Wow. That was fast. Last Tuesday, Meg Whitman was officially launching her campaign. (Again). Now she’s melting down and her campaign is in deep trouble.

I just listened to audio of Meg Whitman’s press conference at the CRP. It was nothing less than a disaster. I say this as someone who has written, repeatedly, that it’s early in the campaign and that it’s unwise at this point to focus on the lack of specifics in her campaign. The transition to politics is a difficult one, I’ve written. Give her some space.

That’s over. No more space. A candidate for governor of California, even a political novice, should be able to answer, accurately, basic questions about her life and record. And the current controversy over her failure to register to vote before 2002 shows her to be incapable of this basic task.

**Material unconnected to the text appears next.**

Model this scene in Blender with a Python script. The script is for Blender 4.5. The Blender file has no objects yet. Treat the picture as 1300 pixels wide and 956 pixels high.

Reporters – good and fair reporters – asked her very straightforward questions about her own voting that she couldn’t answer. The main query was: why didn’t you register to vote before 2002? The follow-up was: why did you mislead the public by saying previously that you had been registered to vote before that (and as a Republican)?

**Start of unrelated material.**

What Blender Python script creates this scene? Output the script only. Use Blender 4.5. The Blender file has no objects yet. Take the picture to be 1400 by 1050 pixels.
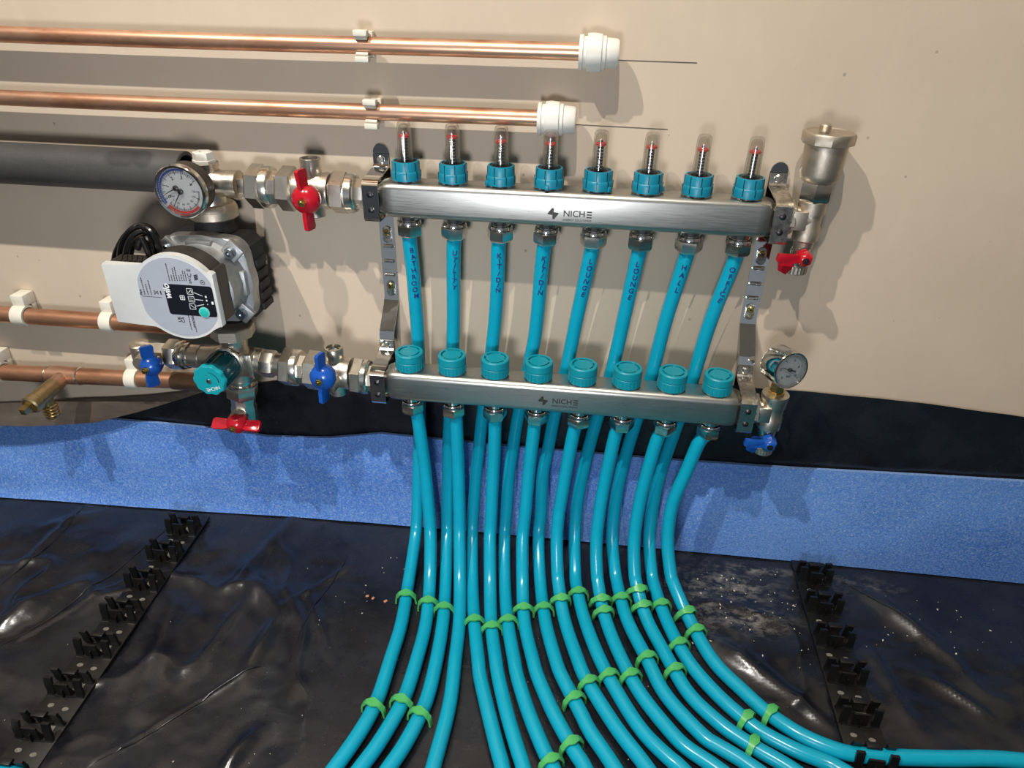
import bpy, bmesh, math, random
import numpy as np
from mathutils import Vector, Matrix, noise as mnoise

random.seed(7)
SC = bpy.context.scene
COL = SC.collection
PI = math.pi

# ------------------------------------------------------------------ camera, light, exposure
F_PX = 963.58
CAM = np.array([0.1953, -0.7614, 0.6945])
YAW, PITCH, ROLL = 0.1078, 0.5349, 0.0220


def cam_basis():
    cy, sy, cp, sp = math.cos(YAW), math.sin(YAW), math.cos(PITCH), math.sin(PITCH)
    f = np.array([-sy * cp, cy * cp, -sp])
    r = np.array([cy, sy, 0.0])
    u = np.cross(r, f)
    cr, sr = math.cos(ROLL), math.sin(ROLL)
    return cr * r + sr * u, -sr * r + cr * u, f


CR, CU, CF = cam_basis()
cam_d = bpy.data.cameras.new('camera')
cam = bpy.data.objects.new('camera', cam_d)
COL.objects.link(cam)
cam_d.sensor_width = 36.0
cam_d.lens = F_PX * 36.0 / 1400.0
cam_d.clip_start = 0.02
M = Matrix.Identity(4)
for i in range(3):
    M[i][0], M[i][1], M[i][2], M[i][3] = CR[i], CU[i], -CF[i], CAM[i]
cam.matrix_world = M
SC.camera = cam

w = bpy.data.worlds.new('room_air')
SC.world = w
w.use_nodes = True
w.node_tree.nodes['Background'].inputs[0].default_value = (0.80, 0.88, 1.0, 1)
w.node_tree.nodes['Background'].inputs[1].default_value = 0.28


def lamp(name, loc, target, power, size, color):
    d = bpy.data.lights.new(name, 'AREA')
    d.shape = 'DISK'
    d.size = size
    d.energy = power
    d.color = color
    o = bpy.data.objects.new(name, d)
    COL.objects.link(o)
    o.location = loc
    o.rotation_euler = (Vector(target) - Vector(loc)).to_track_quat('-Z', 'Y').to_euler()
    return o


lamp('ceiling_spot', (0.06, -1.10, 2.385), (0.0, -0.10, 0.2), 25.5, 0.035, (1.0, 0.95, 0.87))
lamp('ceiling_spot', (-0.80, -1.10, 2.385), (-0.15, -0.10, 0.2), 38, 0.035, (1.0, 0.95, 0.87))
fl = lamp('site_lamp', (0.08, -1.05, 0.42), (-0.12, 0.0, 0.42), 2.0, 0.22, (0.90, 0.93, 1.0))
fl.data.spread = math.radians(110)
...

These questions had been asked for three days. Whitman should have been prepared to answer them. Instead, she stuck to non-responsive talking points about what “leaders” do and don’t do. Ugh.

You want to lose credibility with the working press? Do exactly what Meg Whitman did. And yes, the press may not matter as much as it once did, but reporters create impressions through their stories that eventually form the public perception of politicians. The perception Whitman is creating is that of a dilettante.

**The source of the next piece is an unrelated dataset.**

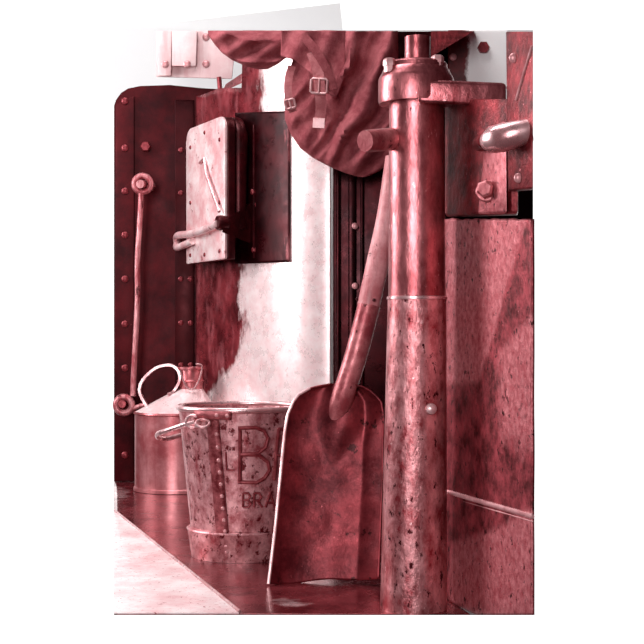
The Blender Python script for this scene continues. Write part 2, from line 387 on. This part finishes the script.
q0 = [FP(.99, .19, 0), FP(.99, .31, 0), FP(1.0, .33, .07), FP(1.0, .41, .12), FP(1.0, .08, .12), FP(1.0, .12, .06)]
b.build('hinge_knob', M['leather'], t)
b = MB(); b.prism([P(222, 232, 3.60), P(226, 220, 3.60), P(252, 202, 3.68), P(264, 205, 3.70), P(264, 246, 3.70), P(250, 243, 3.68)], (0, .01, 0)); b.build('bracket', M['leather'], t)

def bk(u, v):
    x0 = (238-322)/F; px = 236+54*u; y_ = 3.72
    for _ in range(8):
        x = (px-322)/F*y_; uu = (x-cx0.x)/(cx1.x-cx0.x); y_ = 3.96-0.44*math.sin(uu*PI/2*.96)
    y_ -= .008
    return P(px, 264-(264-113)*v-2*u, y_)
b = MB(); b.grid(bk, 30, 60)
def bk_wear(p):  # dark sheet gets paler towards its right side
    x, y = pxy(p); return -.5+1.0*sm(270, 294, x)
bpl = b.build('backing_plate', M['backing'], t, thick=.006, wear=bk_wear, label='dark worn backing plate')
b = MB(); b.tube([P(254, 125, 3.66), P(254, 258, 3.66)], .004, 8); b.build('hinge_pin', M['leather'], bpl)
rivets(bpl, [P(253, 192, 3.66), P(254, 250, 3.66), P(257, 205, 3.66)], M['rivet'], .008)
# ---------------------------------------------------------- oil can
DC = 3.80; ZC = P(0, 412, 3.80).z
c0 = G(176, DC); R0 = 41/F*DC; cn = G(190.5, DC); RN = 12.5/F*DC; ZN = P(0, 389, DC).z; ZT = P(0, 367, DC).z
t = empty('oil_can', c0, 'large sheet metal oil can with sloping shoulder and strap handle behind the bucket', 'oil can')
b = MB(); b.lathe([(R0*.97, .0), (R0*1.03, .002), (R0*1.03, .010), (R0, .013), (R0, ZC*.5), (R0, ZC-.006), (R0*1.03, ZC-.003), (R0*1.02, ZC+.002), (R0*.6, ZC+.003)], c0, n=56)
b.build('body', M['can'], t)
def circ(c, r, z, n=56): return [Vector((c.x+math.cos(k*2*PI/n)*r, c.y+math.sin(k*2*PI/n)*r, z)) for k in range(n)]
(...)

By dodging, Whitman has prolonged this controversy. It won’t go away until she gives detailed, honest answers.

What’s needed here is a press conference, scheduled as soon as possible. It should have no time limit. She needs to answer each and every question about this voting controversy in detail. Even if the answer is embarrassing.

Why didn’t you register? A good answer would be: “There’s no good reason why I didn’t register and vote, but since you’re asking, my lame reasons were that I thought I was too busy working, pursuing my career, raising a family and moving back and forth across the country.

Of course, there are lots of people who do all those things and still manage to vote. When you move that often and are doing this high-powered executive work, you’re a little bit rootless. Not only did we move a lot, but I traveled a lot for my work. I followed politics nationally, but I didn’t follow state politics and wasn’t as involved in my local community as I should have been. I really regret that, particularly as a parent. I failed in many ways.

“And a word for those who have been understandably confused by my descriptions of my voting record: I’m sorry. I blew it. It won’t happen again.”

Something like that should be followed by any other corrections she needs to make in her record. If there is anything that she’s put out that is wrong or misleading, this press conference would be the time to fix it. Call it the “No More Surprises” press conference.

After this, her campaign is going to have some very bad times. But there’s more than eight months until the primary. That’s enough time for a comeback.